╭─ Data section
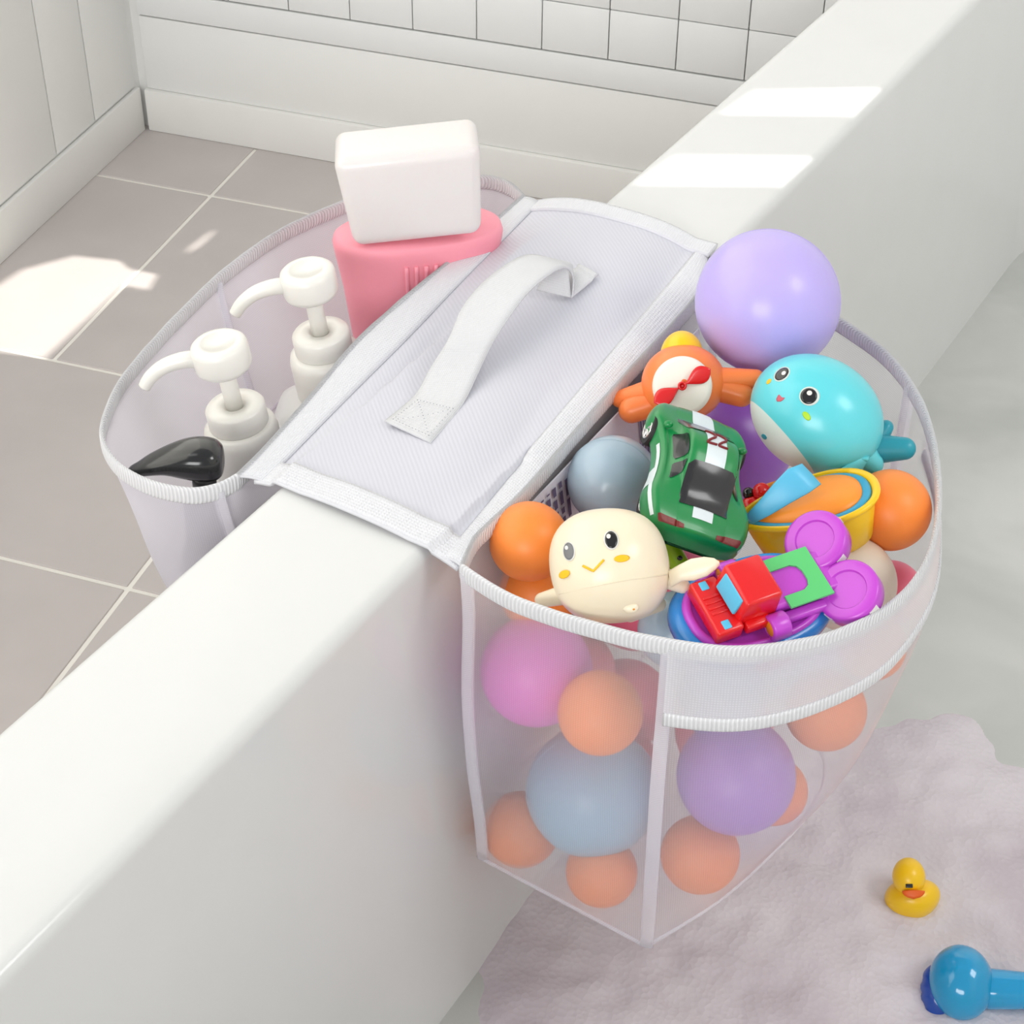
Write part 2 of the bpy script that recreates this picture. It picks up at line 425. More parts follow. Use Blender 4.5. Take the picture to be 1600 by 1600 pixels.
fm = bpy.data.materials.new('soap foam'); fm.use_nodes = True; nt = fm.node_tree; b = nt.nodes['Principled BSDF']
tc = nt.nodes.new('ShaderNodeTexCoord'); nz = nt.nodes.new('ShaderNodeTexNoise'); nz.inputs['Scale'].default_value = 11; nz.inputs['Detail'].default_value = 5
nt.links.new(tc.outputs['Object'], nz.inputs['Vector']); cr_ = nt.nodes.new('ShaderNodeValToRGB')
e = cr_.color_ramp.elements; e[0].position = .32; e[0].color = lin((202, 192, 198)); e[1].position = .6; e[1].color = lin((222, 215, 219))
nt.links.new(nz.outputs['Fac'], cr_.inputs['Fac']); nt.links.new(cr_.outputs['Color'], b.inputs['Base Color']); b.inputs['Roughness'].default_value = .8
vo = nt.nodes.new('ShaderNodeTexVoronoi'); vo.inputs['Scale'].default_value = 260; nt.links.new(tc.outputs['Object'], vo.inputs['Vector'])
bp = nt.nodes.new('ShaderNodeBump'); bp.inputs['Strength'].default_value = .3; bp.inputs['Distance'].default_value = .002
nt.links.new(vo.outputs['Distance'], bp.inputs['Height']); nt.links.new(bp.outputs['Normal'], b.inputs['Normal'])
bm = bmesh.new(); nx, ny = 120, 150
X0, X1, Y0, Y1 = XI+.0250, .12, .36, .98
def foam_h(x, y):
    c = Vector((-.13, .67)); ang = Vector((x, y))-c
    e_ = (ang.x/.30)**2+(ang.y/.21)**2
    n = noise.noise(Vector((x*14, y*14, 2)))*.45+noise.noise(Vector((x*40, y*40, 5)))*.15
    v = 1-e_+n
    if v <= 0: return -.0035
    return min(v, .5)*.012+.003*noise.noise(Vector((x*60, y*60, 9)))*min(v*2, 1)-.001
gv = [[bm.verts.new((X0+(X1-X0)*i/nx, Y0+(Y1-Y0)*j/ny, ZW+foam_h(X0+(X1-X0)*i/nx, Y0+(Y1-Y0)*j/ny))) for j in range(ny+1)] for i in range(nx+1)]
for i in range(nx):
    for j in range(ny):
        q = (gv[i][j], gv[i+1][j], gv[i+1][j+1], gv[i][j+1])
        if max(v.co.z for v in q) > ZW-.002: bm.faces.new(q)
bmesh.ops.delete(bm, geom=[v for v in bm.verts if not v.link_faces], context='VERTS')
tag(fin('bath_foam', bm, fm), 'pale lilac patch of soap foam floating on the bath water', 'foam', kind='stuff')

# ------------------------------------------------------------------ the organizer
ZT = H-.004
nl, nr, fr, fl = Pz(400, 752, ZT), Pz(717, 888, ZT), Pz(1118, 400, ZT), Pz(829, 320, ZT)
bag = empty('bath_toy_organizer', Matrix.Translation(Vector(((nl.x+nr.x)/2, (nl.y+fr.y)/2, H))),
            'white mesh saddle organizer draped over the bathtub rim with a pocket each side', 'organizer')
def bagpart(name, bm, material, label=None, parent=None, **kw):
    for v in bm.verts: v.co -= bag.location
    o = fin(name, bm, M[material], parent or bag, **kw)
    if label: o['label'] = label
    return o
def flapP(s, t, dz=0):
    a = nl.lerp(nr, s); b = fl.lerp(fr, s); p = a.lerp(b, t)
    e = abs(2*s-1)
    hump = .0035*(1-t)+.0085*t
    z = (hump+.004)*(1-e**2.6)+.0
    wr = noise.noise(Vector((s*2.2, t*3.1, 7)))*.0045*(1-e**4)*min(1, 8*t*(1-t)+.1)
    wr += .0028*math.exp(-((s-.13-.1*t)/.05)**2)*math.sin(t*9+1)*(1-abs(2*t-1)**4)
    zz = p.z+z+wr
    if -.467 < p.x < -.372: zz = max(zz, H+.0020)
    return Vector((p.x, p.y, zz+dz))
def sheet(bm, fn, nu, nv, thick, uvs=(1, 1)):
    lay = bm.loops.layers.uv.verify(); top = []; bot = []
    for i in range(nu+1):
        top.append([bm.verts.new(fn(i/nu, j/nv, 0)) for j in range(nv+1)])
        bot.append([bm.verts.new(fn(i/nu, j/nv, -thick)) for j in range(nv+1)])
    def q(vs, uv):
        f = bm.faces.new(vs)
        for lp, c in zip(f.loops, uv): lp[lay].uv = (c[0]*uvs[0], c[1]*uvs[1])
    for i in range(nu):
        for j in range(nv):
            uv = [(i/nu, j/nv), ((i+1)/nu, j/nv), ((i+1)/nu, (j+1)/nv), (i/nu, (j+1)/nv)]
            q((top[i][j], top[i+1][j], top[i+1][j+1], top[i][j+1]), uv)
            q((bot[i][j], bot[i][j+1], bot[i+1][j+1], bot[i+1][j]), [uv[0], uv[3], uv[2], uv[1]])
    for i in range(nu):
        for j, s in ((0, 1), (nv, -1)):
            q((top[i][j], bot[i][j], bot[i+1][j], top[i+1][j]), [(i/nu, j/nv)]*4)
    for j in range(nv):
        for i in (0, nu):
            q((top[i][j], top[i][j+1], bot[i][j+1], bot[i][j]), [(i/nu, j/nv)]*4)
FW, FL = (nr-nl).length, (fl-nl).length
bm = bmesh.new(); sheet(bm, lambda u, v, dz: flapP(.045+.89*u, v, dz), 60, 90, .0012, (FW*.9, FL))
bagpart('flap', bm, 'flap')
# near and far hems of the flap: a folded binding sewn over the edge
def hem(t0, t1): return lambda u, v, dz: flapP(u, t0+(t1-t0)*v, dz+.0011+(.0006 if dz == 0 else 0))
bm = bmesh.new(); sheet(bm, hem(-.006, .050), 60, 6, .0016, (FW, .05*FL)); bagpart('hem', bm, 'trim')
bm = bmesh.new(); sheet(bm, hem(.962, 1.006), 60, 6, .0016, (FW, .05*FL)); bagpart('hem', bm, 'trim')

# pocket rims
def zpath(pix, z=ZT, per=10):
    return smoothpath([Pz(x, y, z+(dz[0] if dz else 0)) for x, y, *dz in pix], per)
rimR1 = zpath([(722, 893), (760, 920), (800, 941), (860, 964), (930, 985), (985, 999), (1045, 1011)])
rimR2 = zpath([(1045, 1011), (1100, 1019), (1165, 1022), (1235, 1014), (1305, 997), (1372, 965), (1422, 922), (1452, 870), (1466, 800), (1462, 720), (1444, 650), (1412, 592), (1368, 547), (1312, 508), (1245, 474), (1180, 447), (1135, 425), (1108, 412)])
rimR3 = zpath([(1108, 412), (1088, 470), (990, 580), (900, 682), (815, 780), (770, 822), (742, 850), (722, 893)])
rimL1 = zpath([(372, 752), (340, 768), (290, 774), (225, 758), (180, 728), (160, 685), (175, 632), (205, 583), (270, 510), (350, 432), (440, 368), (530, 327), (600, 302), (680, 290), (750, 284), (790, 292), (818, 314)])
rimL2 = zpath([(818, 314), (764, 362), (704, 415), (570, 530), (485, 630), (412, 712), (372, 752)])
def loop(segs, ns):
    out = []
    for s, n in zip(segs, ns): out += resample(s, n)[:-1]
    return out
NR = (36, 108, 60); topR = loop([rimR1, rimR2, rimR3], NR)
ZB = H-.200; yn = nr.y
A = Py(748, 1338, yn); B = Py(1010, 1478, yn)
botR1 = resample([A, B], 20)
botR2 = smoothpath([B]+[Pz(x_, y_, ZB) for x_, y_ in ((1122, 1408), (1205, 1334), (1262, 1272), (1290, 1210), (1268, 1150))]+[Vector((-.30, yn+.225, ZB)), Vector((-.343, yn+.225, ZB))], 10)
botR3 = resample([Vector((-.343, yn+.225, ZB)), A], 20)
botR = loop([botR1, botR2, botR3], NR)
def pocketP(top, bot, j, s, seed=0, bulge=.006):
    p = top[j].lerp(bot[j], s); c = sum(top, Vector())/len(top)*(1-s)+sum(bot, Vector())/len(bot)*s
    o = p-c; o.z = 0; o.normalize()
    w = bulge*math.sin(PI*s)*(.3+1.9*math.sin(PI*min(1, max(0, (j-NR[0])/NR[1]))) if top is topR else 1)+.0035*noise.noise(Vector((p.x*18+seed, p.y*18, p.z*14)))*min(1, 6*s*(1-s))
    p = p+o*w
    return p
def wallmesh(bm, top, bot, levels=26, s0=0, s1=1, seed=0, bulge=.006, xmax=None, js=None):
    rings = []
    for i in range(levels+1):
        s = s0+(s1-s0)*i/levels; R_ = []
        for j in (js or range(len(top))):
            p = pocketP(top, bot, j, s, seed, bulge)
            if xmax: p.x = max(p.x, xmax) if xmax > -.4 else min(p.x, xmax)
            R_.append(p)
        rings.append(R_)
    loft(bm, rings, closed=js is None, cap=False, uv=True)
    return rings
XW = XI+.0045    # bag leans on the tub wall
bm = bmesh.new()
ringsR = wallmesh(bm, topR, botR, seed=3, bulge=.008, xmax=None)
for v in bm.verts:
    lim = XI+.004+max(0, (H-v.co.z))*.085+.002
    if v.co.x < lim: v.co.x = lim
bagpart('pocket_mesh', bm, 'mesh', label='see-through mesh of the toy pocket inside the tub')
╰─
*Requirements*
Restate only the lines running from the start of the material above through the line containing "tag(fin('bath_foam', bm, fm), 'pale", ends included. No pictures.

*Response*
Write part 2 of the bpy script that recreates this picture. It picks up at line 425. More parts follow. Use Blender 4.5. Take the picture to be 1600 by 1600 pixels.
fm = bpy.data.materials.new('soap foam'); fm.use_nodes = True; nt = fm.node_tree; b = nt.nodes['Principled BSDF']
tc = nt.nodes.new('ShaderNodeTexCoord'); nz = nt.nodes.new('ShaderNodeTexNoise'); nz.inputs['Scale'].default_value = 11; nz.inputs['Detail'].default_value = 5
nt.links.new(tc.outputs['Object'], nz.inputs['Vector']); cr_ = nt.nodes.new('ShaderNodeValToRGB')
e = cr_.color_ramp.elements; e[0].position = .32; e[0].color = lin((202, 192, 198)); e[1].position = .6; e[1].color = lin((222, 215, 219))
nt.links.new(nz.outputs['Fac'], cr_.inputs['Fac']); nt.links.new(cr_.outputs['Color'], b.inputs['Base Color']); b.inputs['Roughness'].default_value = .8
vo = nt.nodes.new('ShaderNodeTexVoronoi'); vo.inputs['Scale'].default_value = 260; nt.links.new(tc.outputs['Object'], vo.inputs['Vector'])
bp = nt.nodes.new('ShaderNodeBump'); bp.inputs['Strength'].default_value = .3; bp.inputs['Distance'].default_value = .002
nt.links.new(vo.outputs['Distance'], bp.inputs['Height']); nt.links.new(bp.outputs['Normal'], b.inputs['Normal'])
bm = bmesh.new(); nx, ny = 120, 150
X0, X1, Y0, Y1 = XI+.0250, .12, .36, .98
def foam_h(x, y):
    c = Vector((-.13, .67)); ang = Vector((x, y))-c
    e_ = (ang.x/.30)**2+(ang.y/.21)**2
    n = noise.noise(Vector((x*14, y*14, 2)))*.45+noise.noise(Vector((x*40, y*40, 5)))*.15
    v = 1-e_+n
    if v <= 0: return -.0035
    return min(v, .5)*.012+.003*noise.noise(Vector((x*60, y*60, 9)))*min(v*2, 1)-.001
gv = [[bm.verts.new((X0+(X1-X0)*i/nx, Y0+(Y1-Y0)*j/ny, ZW+foam_h(X0+(X1-X0)*i/nx, Y0+(Y1-Y0)*j/ny))) for j in range(ny+1)] for i in range(nx+1)]
for i in range(nx):
    for j in range(ny):
        q = (gv[i][j], gv[i+1][j], gv[i+1][j+1], gv[i][j+1])
        if max(v.co.z for v in q) > ZW-.002: bm.faces.new(q)
bmesh.ops.delete(bm, geom=[v for v in bm.verts if not v.link_faces], context='VERTS')
tag(fin('bath_foam', bm, fm), 'pale lilac patch of soap foam floating on the bath water', 'foam', kind='stuff')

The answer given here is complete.